Lorca's breakthrough

Federico Garcia LorcaPosted by Simon Fri, June 09, 2017 19:10:27

Lorca fought with some determination to establish himself as a poet and found himself frustrated in his mid-twenties when his play Mariana Pineda ran into trouble with Primo de Rivero’s censorship. The end of the summer 1926 finds Lorca at an impasse. His father is angry with him for what he sees as the lack of direction in his son’s life, with little apparent promise of any artistic success. He threatens to put an end to his idle versifying. “Summer is coming to an end and I’m left stranded without the least sign of any start to my work as a dramatic poet in which I have so much faith and which would bring me such happiness,” he writes to the theatre empresario Eduardo Marquina in the hope that this man might yet rescue Mariana Pineda for him.

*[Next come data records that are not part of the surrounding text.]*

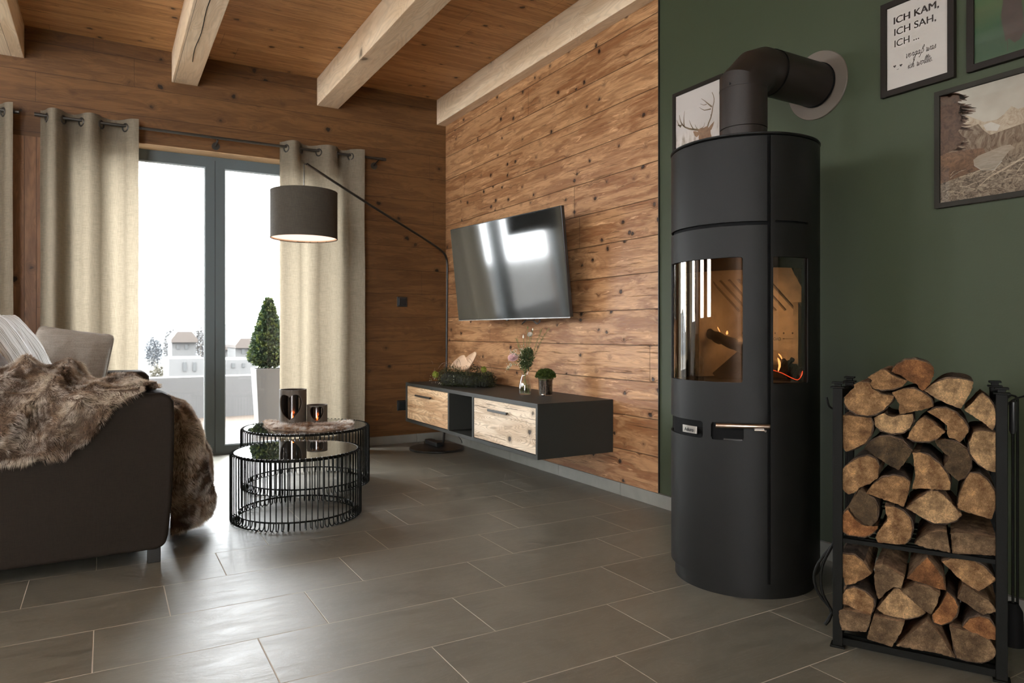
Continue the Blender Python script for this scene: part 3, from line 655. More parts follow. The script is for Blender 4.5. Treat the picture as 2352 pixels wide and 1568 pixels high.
# fire tools hanging on the rack sides
def hook_path(pts): return smoothpath([atD(u, v, t) for u, v, t in pts], 30)
tg = thing('fire_tongs', tuple(rk(-.03, .06, .12)), 'black curved fire tongs hanging on the left side of the log rack', 'fire tool')
for dz in (0, .012):
    MB().tube(smoothpath([rk(-.013, .05+dz, .285), rk(-.022, .05+dz, .262), rk(-.045-dz, .05, .21), rk(-.052-dz*1.5, .05, .165), rk(-.046-dz, .05, .12), rk(-.026, .045, .085), rk(-.020, .04, .07)], 24), .0042, 8).build('tong_arm', M['rack'], tg)
MB().tube([rk(-.020, .04, .075), rk(-.030, .035, .052), rk(-.038, .032, .040)], [.004, .006, .005], 8).build('tong_tip', M['rack'], tg)
MB().tube([rk(-.013, .05, .285), rk(-.018, .05, .50), rk(-.015, .05, .66)], .0035, 8).build('tong_shaft', M['rack'], tg)
MB().tube(smoothpath([rk(-.015, .05, .655), rk(-.030, .05, .665), rk(-.036, .05, .69)], 10), .003, 8).build('hanging_hook', M['rack'], tg)
tb = thing('hearth_brush', tuple(rk(RW+.03, .10, .06)), 'dark long-handled hearth brush hanging on the right side of the log rack', 'fire tool')
MB().tube([rk(RW+.030, .10, .70), rk(RW+.030, .10, .695), rk(RW+.030, .10, .62), rk(RW+.030, .10, .612)], [.004, .0085, .0085, .005], 14).build('grip', M['plastic'], tb)
MB().tube([rk(RW+.030, .10, .618), rk(RW+.030, .10, .16)], .0035, 8).build('shaft', M['rack'], tb)
MB().tube([rk(RW+.030, .10, .17), rk(RW+.030, .10, .15), rk(RW+.030, .10, .06)], [.012, .022, .026], 16).build('bristles', M['stove_in'], tb)
MB().tube(smoothpath([rk(RW+.008, .10, .675), rk(RW+.03, .10, .70), rk(RW+.055, .10, .712)], 10), .0025, 8).build('hanging_hook', M['rack'], tb)
tp_ = thing('fire_poker', tuple(rk(RW+.045, .17, .05)), 'thin black fire poker hanging behind the hearth brush', 'fire tool')
MB().tube([rk(RW+.045, .17, .70), rk(RW+.045, .17, .06)], .0035, 8).build('shaft', M['rack'], tp_)
MB().tube(smoothpath([rk(RW+.045, .17, .70), rk(RW+.03, .17, .708), rk(RW+.007, .17, .68)], 8), .0028, 8).build('handle_hook', M['rack'], tp_)
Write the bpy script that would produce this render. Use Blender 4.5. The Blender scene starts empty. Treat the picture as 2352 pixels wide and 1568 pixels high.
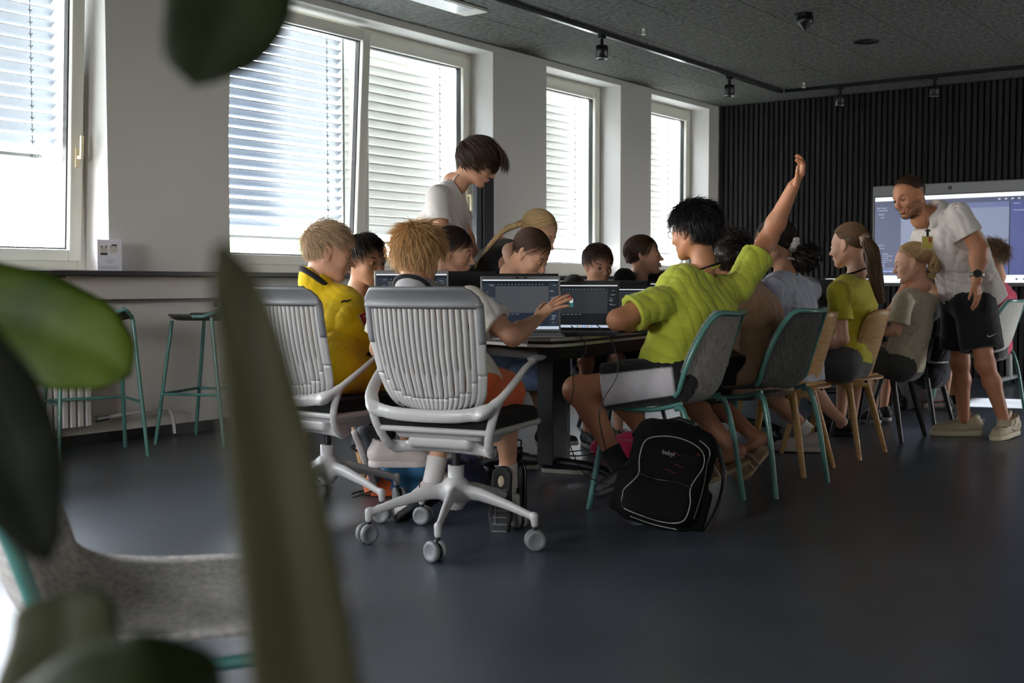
import bpy, math, random
import numpy as np
from mathutils import Vector, Matrix
from mathutils.bvhtree import BVHTree

# ------------------------------------------------------------------ camera, world, light, exposure
SC = bpy.context.scene
COL = SC.collection
PI = math.pi
CAM_H = .95
YAW, PITCH, FPX = math.radians(36.4), math.radians(2.79), 2688.0
cam_d = bpy.data.cameras.new('camera')
cam_d.sensor_width = 36; cam_d.lens = FPX / 2352 * 36; cam_d.clip_start = .05; cam_d.clip_end = 300
cam_d.dof.use_dof = True; cam_d.dof.focus_distance = 5.2; cam_d.dof.aperture_fstop = 5.0
cam = bpy.data.objects.new('camera', cam_d); COL.objects.link(cam)
cam.location = (0, 0, CAM_H); cam.rotation_euler = (PI/2 - PITCH, 0, YAW)
SC.camera = cam

SKY_STRENGTH = 36.0
world = bpy.data.worlds.new('sky'); SC.world = world; world.use_nodes = True
wn = world.node_tree; wn.nodes.clear()
w_out = wn.nodes.new('ShaderNodeOutputWorld'); w_bg = wn.nodes.new('ShaderNodeBackground')
w_tc = wn.nodes.new('ShaderNodeTexCoord'); w_sep = wn.nodes.new('ShaderNodeSeparateXYZ'); w_rmp = wn.nodes.new('ShaderNodeValToRGB')
w_map = wn.nodes.new('ShaderNodeMapRange'); w_map.inputs[1].default_value = -1; w_map.inputs[2].default_value = 1
wn.links.new(w_tc.outputs['Generated'], w_sep.inputs[0]); wn.links.new(w_sep.outputs[2], w_map.inputs[0])
wn.links.new(w_map.outputs[0], w_rmp.inputs[0]); wn.links.new(w_rmp.outputs[0], w_bg.inputs[0]); wn.links.new(w_bg.outputs[0], w_out.inputs[0])
w_rmp.color_ramp.elements[0].position = .47; w_rmp.color_ramp.elements[0].color = (.30, .31, .29, 1)
w_rmp.color_ramp.elements[1].position = .5; w_rmp.color_ramp.elements[1].color = (1.0, .975, .93, 1)
e = w_rmp.color_ramp.elements.new(.85); e.color = (.66, .79, 1.0, 1)
w_bg.inputs[1].default_value = SKY_STRENGTH

sun_d = bpy.data.lights.new('sun', 'SUN'); sun_d.energy = 120.0; sun_d.angle = math.radians(.6); sun_d.color = (1, .93, .84)
sun = bpy.data.objects.new('sun', sun_d); COL.objects.link(sun)
sun.rotation_euler = Vector((-5.03, -1.35, -2.25)).to_track_quat('-Z', 'Y').to_euler()   # sun aimed through the added opening beyond the frame
sun.location = (20, 16, 12)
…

Such is his desperation that he begins to toy with the idea of getting a proper job. At the beginning of September, he writes to his friend Jorge Guillén that he has decided to do the exams for the Chair of Literature. He tries hard to convince himself that he has a vocation for the academic life. "Tell me what I have to do,” he asks Guillén, who has just been appointed to the Chair of Literature in Murcia. “Remember I'm neither intelligent nor hard-working. A lazy-bones!"

Guillén’s good humoured and humorous reply seems to be designed to put the aspiring poet off from embarking on any academic career. “First, you must read a lot”, he says. “Not only poetry and prose, but also all the books that have been written about those poetry and prose works. And you must make notes of what you have read.” “But that’s not half so bad,” he continues, “for then you need to keep a file so that you can find all the notes that you have written. As a first step, buy a box to file your notes. That will impress your father no end and show him you are serious about your new academic bent.”

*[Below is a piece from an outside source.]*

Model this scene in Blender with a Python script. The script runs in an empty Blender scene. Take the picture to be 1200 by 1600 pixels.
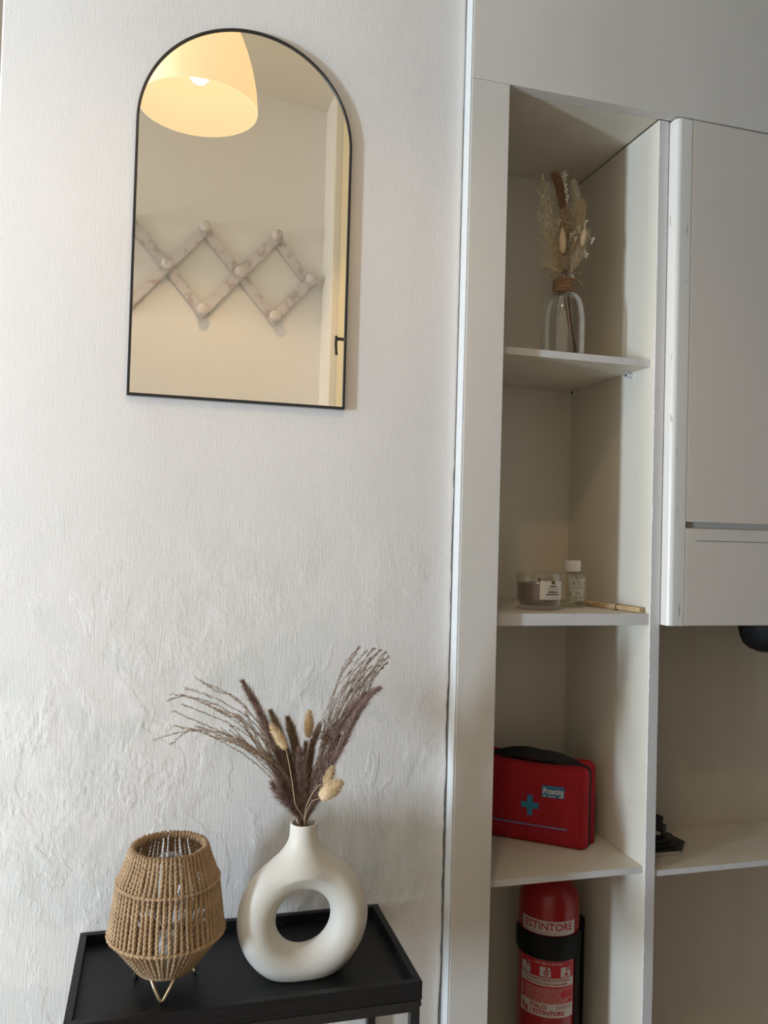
import bpy, bmesh, math, random
import numpy as np
from mathutils import Vector, Matrix
random.seed(7); R = random.Random(11)
S = bpy.context.scene; C = S.collection
PI = math.pi

# ------------------------------------------------------------------ camera
F = 1275.184; CAMZ = 1.5
yaw, pitch, roll = 0.26948501, 0.02497178, 0.02776298
cy, sy, cp, sp = math.cos(yaw), math.sin(yaw), math.cos(pitch), math.sin(pitch)
fw = Vector((sy*cp, cy*cp, sp)); r0 = Vector((cy, -sy, 0)); u0 = r0.cross(fw)
cr, sr = math.cos(roll), math.sin(roll)
right = r0*cr + u0*sr; up = -r0*sr + u0*cr
cam = bpy.data.cameras.new('camera'); cam.sensor_fit = 'VERTICAL'; cam.sensor_height = 36
cam.lens = 36*F/1600; cam.clip_start = 0.02
co = bpy.data.objects.new('camera', cam); C.objects.link(co)
m = Matrix((right, up, -fw)).transposed().to_4x4(); m.translation = (0, 0, CAMZ)
co.matrix_world = m; S.camera = co

# ------------------------------------------------------------------ world, light, exposure
w = bpy.data.worlds.new('world'); S.world = w; w.use_nodes = True
w.node_tree.nodes['Background'].inputs[0].default_value = (0.75, 0.87, 1.0, 1)
w.node_tree.nodes['Background'].inputs[1].default_value = 1.0
def area(name, loc, rot, sx, sy_, e, col):
    l = bpy.data.lights.new(name, 'AREA'); l.shape = 'RECTANGLE'; l.size = sx; l.size_y = sy_; l.energy = e; l.color = col
    o = bpy.data.objects.new(name, l); C.objects.link(o); o.location = loc; o.rotation_euler = rot; return o
# daylight coming in through the tall window at the far left end of the hall
area('window_daylight', (-4.42, -0.62, 1.22), (0, -PI/2, 0), 1.0, 0.26, 190, (0.65, 0.82, 1.0))
area('window_daylight_soft', (-4.42, 0.9, 1.5), (0, -PI/2, 0), 1.8, 0.9, 55, (0.98, 0.955, 0.92))  # soft fill lamp added at a made-up second opening
S.view_settings.view_transform = 'Standard'; S.view_settings.look = 'None'
S.view_settings.gamma = 1; S.view_settings.use_curve_mapping = False
S.view_settings.exposure = 0.22

# ------------------------------------------------------------------ helpers
def at(x, y, Y):
    d = right*((x-600)/F) + up*(-(y-800)/F) + fw
    return Vector((0, 0, CAMZ)) + d*(Y/d.y)

def M(name, col, rough=0.5, metal=0.0, spec=0.5, bump=None, var=None, emit=None, sheen=0, coat=0):
    m = bpy.data.materials.new(name); m.use_nodes = True; nt = m.node_tree; b = nt.nodes['Principled BSDF']
    b.inputs['Base Color'].default_value = (*col, 1); b.inputs['Roughness'].default_value = rough
    b.inputs['Metallic'].default_value = metal; b.inputs['Specular IOR Level'].default_value = spec
    if sheen: b.inputs['Sheen Weight'].default_value = sheen
    if coat: b.inputs['Coat Weight'].default_value = coat; b.inputs['Coat Roughness'].default_value = 0.1
    if emit: b.inputs['Emission Color'].default_value = (*emit[0], 1); b.inputs['Emission Strength'].default_value = emit[1]
    def noise(scale, sc=(1, 1, 1), det=4):
        t = nt.nodes.new('ShaderNodeTexCoord'); mp = nt.nodes.new('ShaderNodeMapping'); mp.inputs['Scale'].default_value = sc
        n = nt.nodes.new('ShaderNodeTexNoise'); n.inputs['Scale'].default_value = scale; n.inputs['Detail'].default_value = det
        nt.links.new(t.outputs['Object'], mp.inputs[0]); nt.links.new(mp.outputs[0], n.inputs['Vector']); return n
    if var:   # (second colour, scale, axis scale, low, high)
        n = noise(var[1], var[2]); rp = nt.nodes.new('ShaderNodeValToRGB')
        rp.color_ramp.elements[0].position = var[3]; rp.color_ramp.elements[1].position = var[4]
        rp.color_ramp.elements[0].color = (*col, 1); rp.color_ramp.elements[1].color = (*var[0], 1)
        nt.links.new(n.outputs['Fac'], rp.inputs[0]); nt.links.new(rp.outputs[0], b.inputs['Base Color'])
    if bump:  # (scale, axis scale, distance)
        n = noise(bump[0], bump[1]); bp = nt.nodes.new('ShaderNodeBump'); bp.inputs['Distance'].default_value = bump[2]
        nt.links.new(n.outputs['Fac'], bp.inputs['Height']); nt.links.new(bp.outputs[0], b.inputs['Normal'])
    return m

def glass(name, tint=(0.983, 0.988, 0.982), edge=0.8, rough=0.02):
    m = bpy.data.materials.new(name); m.use_nodes = True; nt = m.node_tree; nt.nodes.clear()
    o = nt.nodes.new('ShaderNodeOutputMaterial'); mx = nt.nodes.new('ShaderNodeMixShader')
    t = nt.nodes.new('ShaderNodeBsdfTransparent'); g = nt.nodes.new('ShaderNodeBsdfGlossy')
    t.inputs[0].default_value = (*tint, 1); g.inputs['Roughness'].default_value = rough; g.inputs[0].default_value = (1, 1, 1, 1)
    lw = nt.nodes.new('ShaderNodeLayerWeight'); f = nt.nodes.new('ShaderNodeMath'); f.operation = 'POWER'; f.inputs[1].default_value = 2.6
    f2 = nt.nodes.new('ShaderNodeMath'); f2.operation = 'MULTIPLY_ADD'; f2.inputs[1].default_value = edge; f2.inputs[2].default_value = .04
    nt.links.new(lw.outputs['Facing'], f.inputs[0]); nt.links.new(f.outputs[0], f2.inputs[0]); nt.links.new(f2.outputs[0], mx.inputs[0]); nt.links.new(t.outputs[0], mx.inputs[1]); nt.links.new(g.outputs[0], mx.inputs[2])
    nt.links.new(mx.outputs[0], o.inputs[0]); return m

def wall_material():
    m = M('plaster_paint', (0.805, 0.783, 0.768), 0.55, spec=0.35); nt = m.node_tree; L = nt.links; N = nt.nodes.new
    b = nt.nodes['Principled BSDF']; tc = N('ShaderNodeTexCoord')
    def noise(scale, sc=(1, 1, 1), det=5, dist=0, rough=.5):
        mp = N('ShaderNodeMapping'); mp.inputs['Scale'].default_value = sc
        n = N('ShaderNodeTexNoise'); n.inputs['Scale'].default_value = scale; n.inputs['Detail'].default_value = det
        n.inputs['Distortion'].default_value = dist; n.inputs['Roughness'].default_value = rough
        L.new(tc.outputs['Object'], mp.inputs[0]); L.new(mp.outputs[0], n.inputs['Vector']); return n.outputs['Fac']
    def math_(op, a, c=None):
        n = N('ShaderNodeMath'); n.operation = op
        for i, v in enumerate((a, c)):
            if v is None: continue
            if isinstance(v, (int, float)): n.inputs[i].default_value = v
            else: L.new(v, n.inputs[i])
        return n.outputs[0]
    def ramp(x, lo, hi):
        n = N('ShaderNodeMapRange'); n.clamp = True; n.inputs[1].default_value = lo; n.inputs[2].default_value = hi; L.new(x, n.inputs[0]); return n.outputs[0]
    sep = N('ShaderNodeSeparateXYZ'); L.new(tc.outputs['Object'], sep.inputs[0])
    low = ramp(sep.outputs['Z'], 1.62, 1.15)                                   # damp, patched plaster low on the wall
    brush = noise(60, (5.5, 5.5, 0.55), 3)
    fine = noise(330, (1, 1, 0.8), 3)
    patch = ramp(noise(6, (1, 1, .8), 6, 0.35, 0.55), 0.53, 0.56)            # flaked layers with crisp edges
    patch2 = ramp(noise(11, (1, 1, 0.7), 5, 0.5, 0.55), 0.60, 0.63)
    lump = noise(22, (1, 1, .8), 4, 0.2)
    rough_ = noise(90, (1, 1, .7), 3, 0)
    lumpm = ramp(noise(4.5, (1, 1, 1), 3), 0.5, 0.62)
    h = math_('MULTIPLY', brush, math_('ADD', math_('MULTIPLY', low, .30), .30)); h = math_('ADD', h, math_('MULTIPLY', fine, 0.30))
    h = math_('ADD', h, math_('MULTIPLY', math_('MULTIPLY', patch, low), 0.55))
    h = math_('ADD', h, math_('MULTIPLY', math_('MULTIPLY', patch2, low), 0.5))
    h = math_('ADD', h, math_('MULTIPLY', math_('MULTIPLY', lump, lumpm), math_('ADD', math_('MULTIPLY', low, 2.4), 0.30)))
    h = math_('ADD', h, math_('MULTIPLY', math_('MULTIPLY', rough_, lumpm), math_('MULTIPLY', low, 1.6)))
    h = math_('ADD', h, math_('MULTIPLY', noise(3.2), 3.0))
    bp = N('ShaderNodeBump'); bp.inputs['Distance'].default_value = 0.0012; bp.inputs['Strength'].default_value = 0.8
    L.new(h, bp.inputs['Height']); L.new(bp.outputs[0], b.inputs['Normal'])
    mx = N('ShaderNodeMixRGB'); mx.inputs[1].default_value = (0.805, 0.783, 0.768, 1); mx.inputs[2].default_value = (0.70, 0.72, 0.70, 1)
    st = math_('MULTIPLY', math_('MULTIPLY', ramp(noise(5, (1, 1, 1), 5, 1.0), 0.5, 0.56), low), 0.6)
    L.new(st, mx.inputs[0]); L.new(mx.outputs[0], b.inputs['Base Color'])
    return m

def meta(o, label=None, cat=None, group=None, kind=None):
    for k, v in (('label', label), ('category', cat), ('group', group), ('kind', kind)):
        if v: o[k] = v
    return o
def thing(name, label, cat, loc, group=None):
    o = bpy.data.objects.new(name, None); C.objects.link(o); o.location = loc; o.empty_display_size = .02
    o['_o'] = list(loc); return meta(o, label, cat, group)
def root_off(p):
    while p.parent: p = p.parent
    return Vector(p.location)
def obj(name, bm, mat, parent=None, smooth=False, kind=None, label=None, recalc=True):
    """a mesh built in world coordinates becomes one object; a child is stored relative to its thing"""
    if recalc: bmesh.ops.recalc_face_normals(bm, faces=bm.faces)
    if parent: bmesh.ops.translate(bm, verts=bm.verts, vec=-root_off(parent))
    me = bpy.data.meshes.new(name); bm.to_mesh(me); bm.free()
    if smooth: me.polygons.foreach_set('use_smooth', [True]*len(me.polygons))
    for mm in (mat if isinstance(mat, (list, tuple)) else [mat]): me.materials.append(mm)
    o = bpy.data.objects.new(name, me); C.objects.link(o)
    if parent: o.parent = parent
    return meta(o, label, None, None, kind)
def flat(o, ang=0.6):
    """smooth shading broken at sharp edges"""
    o.data.polygons.foreach_set('use_smooth', [True]*len(o.data.polygons))
    bm = bmesh.new(); bm.from_mesh(o.data)
    for e in bm.edges:
        e.smooth = not (len(e.link_faces) != 2 or e.calc_face_angle(0) > ang)
    bm.to_mesh(o.data); bm.free(); return o
def nb(): return bmesh.new()
def box(bm, x0, x1, y0, y1, z0, z1, bev=0, seg=2):
    t = bmesh.new(); bmesh.ops.create_cube(t, size=1)
    for v in t.verts: v.co = Vector((x0+(v.co.x+.5)*(x1-x0), y0+(v.co.y+.5)*(y1-y0), z0+(v.co.z+.5)*(z1-z0)))
    if bev: bmesh.ops.bevel(t, geom=t.edges[:], offset=bev, segments=seg, affect='EDGES', profile=.5)
    return join(bm, t)
def join(bm, t, mat=None):
    me = bpy.data.meshes.new('tmp'); 
    if mat is not None: bmesh.ops.transform(t, matrix=mat, verts=t.verts)
    t.to_mesh(me); t.free(); bm.from_mesh(me); bpy.data.meshes.remove(me); return bm
def bx(*a, **k): return box(nb(), *a, **k)
def frame(d):
    d = d.normalized(); a = Vector((0, 0, 1)) if abs(d.z) < .9 else Vector((1, 0, 0))
    u = d.cross(a).normalized(); return u, d.cross(u).normalized()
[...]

Salvador Dalí, for his part, is equally scathing about his friend’s new-found academic ambition. “Dear Federico, you’re not going to do exams for anything,” (he wrote laconically). “Persuade your father to leave you in peace to publish your books, that is what will make you famous ... “

“If Mariana were to be performed, I would win over my father once and for all,” Lorca predicted. And indeed he was right. The success of Mariana Pineda, when it was performed in Barcelona in June 1927, combined with the publication of Canciones also in 1927, and then followed by the extraordinary success of the First Gypsy Ballad Book, published in 1928, marked the literary break-through Lorca was seeking and after that parental pressure let up. Lorca’s father came to accept his son's literary vocation, and the poet was spared further traumas of having to look for a proper job.

Final note: As with other books published in his lifetime, Lorca gave all his friends and family copies of The Gypsy Ballad Book with a dedication inside the front cover. In the copy he gave to his parents, and only in theirs, he added in brackets after his signature the word “poet”, a telling gesture, asserting his finally achieved independence as a creative writer.